• annual maxima;
  • climate change;
  • flooding;
  • hydrological impacts;
  • snow


Climate change is almost certain to affect snow and ice processes. Even at lower latitudes, changes in snow cover at high altitudes can significantly affect catchment hydrology. This article uses data from a transient Regional Climate Model projection (HadRM3Q0) for 1950–2099 (A1B emissions) to drive hydrological models for three nested catchments on the river Dee in north-east Scotland, to assess potential changes in flood frequency and timing using annual maxima and moving-window analyses. Some results are also shown for an upland catchment in northern England. Modelling is performed both with and without a snow module, to demonstrate the effects of snowfall/melt and how these change through time and vary between catchments. Modelled changes in flood magnitude and timing are nonlinear, with most changes for daily mean flows not significant. For longer duration (30-day) flows with snow there are significant decreases in peak magnitude, particularly for the smaller higher altitude Dee catchments, with peaks occurring months earlier in future (changes without snow are generally not significant). There is a general convergence in results with and without snow later in the period, as snow processes become less important, but convergence occurs at different times for different catchments and occurs differently for daily and 30-day peak flows due to the differential effects of snow at different durations.
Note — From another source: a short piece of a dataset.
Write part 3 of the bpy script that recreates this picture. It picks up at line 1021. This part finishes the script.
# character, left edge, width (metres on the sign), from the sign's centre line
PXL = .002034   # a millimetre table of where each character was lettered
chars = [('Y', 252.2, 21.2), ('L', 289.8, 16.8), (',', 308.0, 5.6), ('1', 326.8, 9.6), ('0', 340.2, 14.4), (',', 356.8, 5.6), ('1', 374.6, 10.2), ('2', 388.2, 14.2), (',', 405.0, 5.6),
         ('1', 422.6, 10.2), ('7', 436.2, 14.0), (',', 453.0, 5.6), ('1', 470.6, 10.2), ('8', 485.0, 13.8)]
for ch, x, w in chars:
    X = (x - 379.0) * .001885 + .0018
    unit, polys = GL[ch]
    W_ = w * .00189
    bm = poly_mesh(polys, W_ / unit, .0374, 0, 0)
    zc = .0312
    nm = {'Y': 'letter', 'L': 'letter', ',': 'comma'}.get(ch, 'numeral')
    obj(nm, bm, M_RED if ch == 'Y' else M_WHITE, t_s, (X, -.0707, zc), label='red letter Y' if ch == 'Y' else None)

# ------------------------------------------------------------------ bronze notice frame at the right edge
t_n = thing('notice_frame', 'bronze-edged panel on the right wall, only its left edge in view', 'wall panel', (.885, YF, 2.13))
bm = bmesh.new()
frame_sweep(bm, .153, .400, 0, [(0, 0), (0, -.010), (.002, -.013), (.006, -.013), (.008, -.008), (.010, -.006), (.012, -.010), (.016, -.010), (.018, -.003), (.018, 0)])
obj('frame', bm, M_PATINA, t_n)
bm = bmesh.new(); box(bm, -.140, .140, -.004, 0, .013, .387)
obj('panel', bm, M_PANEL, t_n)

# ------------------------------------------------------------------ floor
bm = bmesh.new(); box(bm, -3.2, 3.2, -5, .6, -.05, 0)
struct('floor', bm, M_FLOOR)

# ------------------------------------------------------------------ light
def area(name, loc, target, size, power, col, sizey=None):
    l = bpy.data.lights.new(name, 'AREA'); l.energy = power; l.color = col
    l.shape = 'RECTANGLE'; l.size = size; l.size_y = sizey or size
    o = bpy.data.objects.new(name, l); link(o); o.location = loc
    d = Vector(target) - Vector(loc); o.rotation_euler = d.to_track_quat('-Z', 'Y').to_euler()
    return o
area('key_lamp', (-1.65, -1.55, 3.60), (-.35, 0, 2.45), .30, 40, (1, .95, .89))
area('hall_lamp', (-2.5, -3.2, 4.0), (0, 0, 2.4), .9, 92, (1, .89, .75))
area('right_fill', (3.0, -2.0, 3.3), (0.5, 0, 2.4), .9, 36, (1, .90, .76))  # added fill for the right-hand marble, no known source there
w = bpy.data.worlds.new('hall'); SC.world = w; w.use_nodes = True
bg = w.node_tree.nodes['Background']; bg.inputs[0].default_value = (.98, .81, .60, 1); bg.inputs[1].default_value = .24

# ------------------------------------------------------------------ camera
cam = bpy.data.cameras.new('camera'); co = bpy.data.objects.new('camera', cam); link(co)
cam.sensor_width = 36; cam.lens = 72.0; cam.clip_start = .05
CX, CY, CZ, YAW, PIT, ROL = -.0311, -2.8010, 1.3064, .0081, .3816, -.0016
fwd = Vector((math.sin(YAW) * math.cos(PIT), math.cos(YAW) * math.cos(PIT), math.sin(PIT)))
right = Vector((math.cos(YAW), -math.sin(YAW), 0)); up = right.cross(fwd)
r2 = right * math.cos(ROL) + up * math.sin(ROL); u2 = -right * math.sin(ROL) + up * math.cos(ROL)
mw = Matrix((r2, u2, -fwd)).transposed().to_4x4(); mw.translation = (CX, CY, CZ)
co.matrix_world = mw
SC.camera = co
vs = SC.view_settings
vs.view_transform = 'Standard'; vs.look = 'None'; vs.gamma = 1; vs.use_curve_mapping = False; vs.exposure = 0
This not only highlights the importance of including snow processes for such catchments, particularly for longer duration flows, but also highlights the complexity of interactions: Physical catchment properties, the balance between precipitation occurrence and temperature, and how this balance alters as the climate changes will each be critical in determining the impact on the magnitude and timing of peak flows, making it hard to generalize results.